The toughest and funniest scenes play out in Dre’s workplace, which is where many Americans no doubt felt the bulk of heaviness because of how cold and divided a workplace can be. This is where Dre’s boss Mr. Stevens describes Mitt Romney, a unicorn in comparison to Donald Trump, as “a beautiful, coif-haired tax genius made in a president factory,” and where Hillary is described as “the Ben Carson of white women.” The team writes on a whiteboard to figure out “Whose fault is this?” with arguments including black voters didn’t turn out for Hillary Clinton as they did for Barack Obama, and white women are to blame. Daphne, played by Wanda Sykes, says at one point, “Lucy, as a resident white woman, if there was ever a cue for you to talk, it would be now. Why didn’t your sisters turn out for Hillary?” They find out that Lucy is a Trump voter.
It’s clear throughout the episode that the writers want to paint a distasteful picture of Trump and stress that the country made a mistake in electing him but that we have to deal with this mess. We see it in the show’s skillful manifestations of different psyches. In the most intense and necessary scene, Dre’s boss accuses him of being apathetic and Dre proceeds with a speech about his personal history with America. These are the moments where Black-ish shines, in showing how Dre’s emotions build and erupt to the point that he no longer cares about being perceived as an angry black man in a work environment.

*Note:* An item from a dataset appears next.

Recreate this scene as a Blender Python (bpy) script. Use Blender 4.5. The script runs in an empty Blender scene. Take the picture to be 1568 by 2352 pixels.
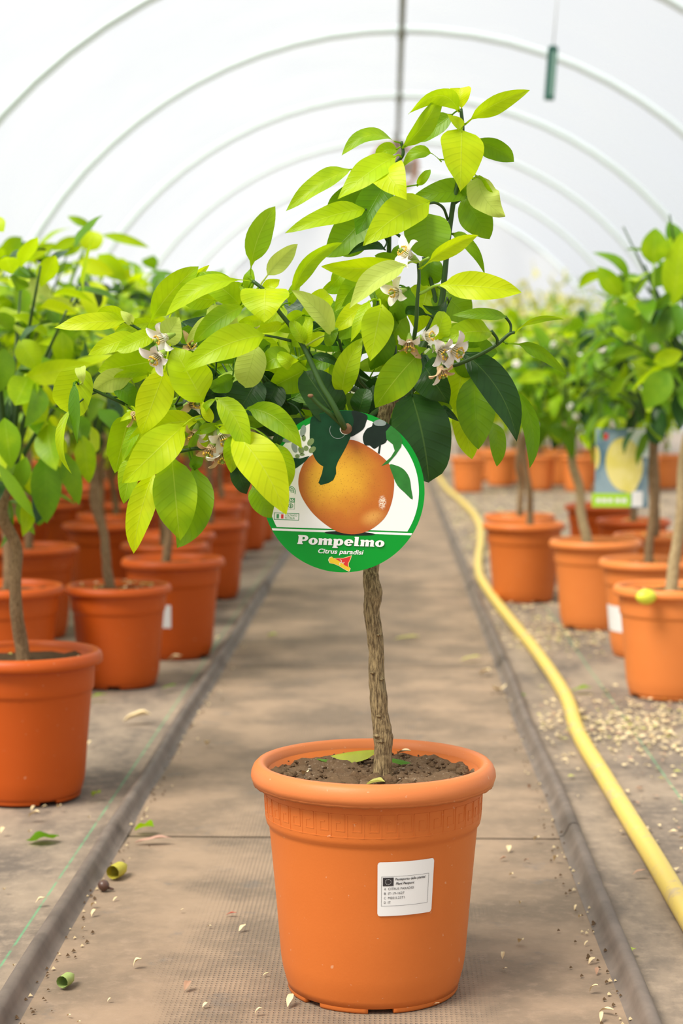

“You don’t think I care about this country? I love this country, even though at times it doesn’t love me back. For my whole life, my parents, my grandparents, me, for most black people this system has never worked for us. But we still play ball, tried to do our best to live by the rules even though we knew they would never work out in our favor,” Dre says. “I’m used to things not going my way. I’m sorry that you’re not and it’s blowing your mind. So excuse me if I get a little offended, because I didn’t see all of this outrage when everything was happening to all of my people since we were stuffed on boats in chains.”
There is perhaps no way to end an episode of a family show than with a message of hope (and I feel like that’s a repetitive point made about almost every controversial Black-ish episode). But I hate that this great episode had to end with Dre giving Trump’s supporters even a grain of a benefit of the doubt, even if it happened in a way that didn’t completely absolve Trump voters. I will never understand a person who voted for Trump and Dre says he may not either: “Do I understand what anybody in their right mind could have seen in Trump? But maybe that’s why we lost.” Dre chooses to focus on unity (because family TV has to focus on The Message) and says he doesn’t believe it’s possible that most of Trump’s supporters were “nuts” or “racist.” Maybe not, but the point is they were destructively complacent.
Perhaps it’s fitting that the ending was disappointing like our real-life one. Black-ish is notable for finding eloquent pathways to diplomatic resolutions either way, aware that the truth is a debris of complexity that’s difficult to articulate. There’s no doubt that “Lemons” was classic television that managed to capture a snapshot of America in an ugly moment.